Since 1985, the accredited investor definition has been largely unchanged. However, in August of 2020, the SEC amended the definition to “modernize” it. The following was added in 2020-191:

  • add a new category to the definition that permits natural persons to qualify as accredited investors based on certain professional certifications, designations or credentials or other credentials issued by an accredited educational institution, which the Commission may designate from time to time by order.  In conjunction with the adoption of the amendments, the Commission designated by order holders in good standing of the Series 7, Series 65, and Series 82 licenses as qualifying natural persons.  This approach provides the Commission with flexibility to reevaluate or add certifications, designations, or credentials in the future.  Members of the public may wish to propose for the Commission’s consideration additional certifications, designations or credentials that satisfy the attributes set out in the new rule;
  • include as accredited investors, with respect to investments in a private fund, natural persons who are “knowledgeable employees” of the fund;
  • clarify that limited liability companies with $5 million in assets may be accredited investors and add SEC- and state-registered investment advisers, exempt reporting advisers, and rural business investment companies (RBICs) to the list of entities that may qualify;
  • a Company Act, in excess of $5 million and that was not formed for the specific purpose of investing in the securities offered;
  • add “family offices” with at least $5 million in assets under management and their “family clients,” as each term is defined under the Investment Advisers Act; and
  • add the term “spousal equivalent” to the accredited investor definition, so that spousal equivalents may pool their finances for the purpose of qualifying as accredited investors

This amendment expanded the definition of the accredited investor. Because of it, more people can make these types of sophisticated investments.

What About Your IRA?

An IRA is not a natural person, so the question becomes how are the accredited investor rules applied? The industry consensus is that you would use the individual IRA owner’s financial status to determine if the IRA will satisfy the accredited investor rules.

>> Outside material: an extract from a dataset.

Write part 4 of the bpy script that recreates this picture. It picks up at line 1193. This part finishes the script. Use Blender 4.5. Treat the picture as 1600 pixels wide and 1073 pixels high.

Since an IRA is treated as a trust pursuant to IRC 408, under the accredited investor trust rules, if each of the people creating the trust is an accredited investor in his or her own individual right, then the trust will also carry accredited investor status.

In all likelihood, you would need a Self-Directed IRA to make private equity-type investments. When choosing the right provider, such as IRA Financial, you have been allowed to make accredited investor-type investments.

New Tax Proposal

However, in September 2021, a new tax proposal may put the kibosh on these types of investments with an IRA. One of the measurements in the proposed bill will prohibit IRAs from making investments that require accredited investor status. Therefore, whether you qualify to make these investments or not, you will no longer be able to use a Self-Directed IRA.

Using retirement funds to invest in these types of assets was a way to generate huge returns in a tax-advantaged way. However, thanks in part to Peter Thiel, the government does not want any one person to be able to shelter enormous gains. Although, according to the same proposal, there will be a $10 million cap on all retirement assets, regardless of what they are. So, it doesn’t seem to make sense to disallow these types of investments in an IRA.

Conclusion

Gaining accredited investor status opens the door to many exciting investment opportunities. If one has the wealth and the know-how, you should not be prohibited from making private equity investments. Obviously, this proposal has not been finalized yet and the Self-Directed IRA industry is trying to get this provision out of the final bill, as it greatly impacts entrepreneurs and start-ups from receiving the funding they may need to get going.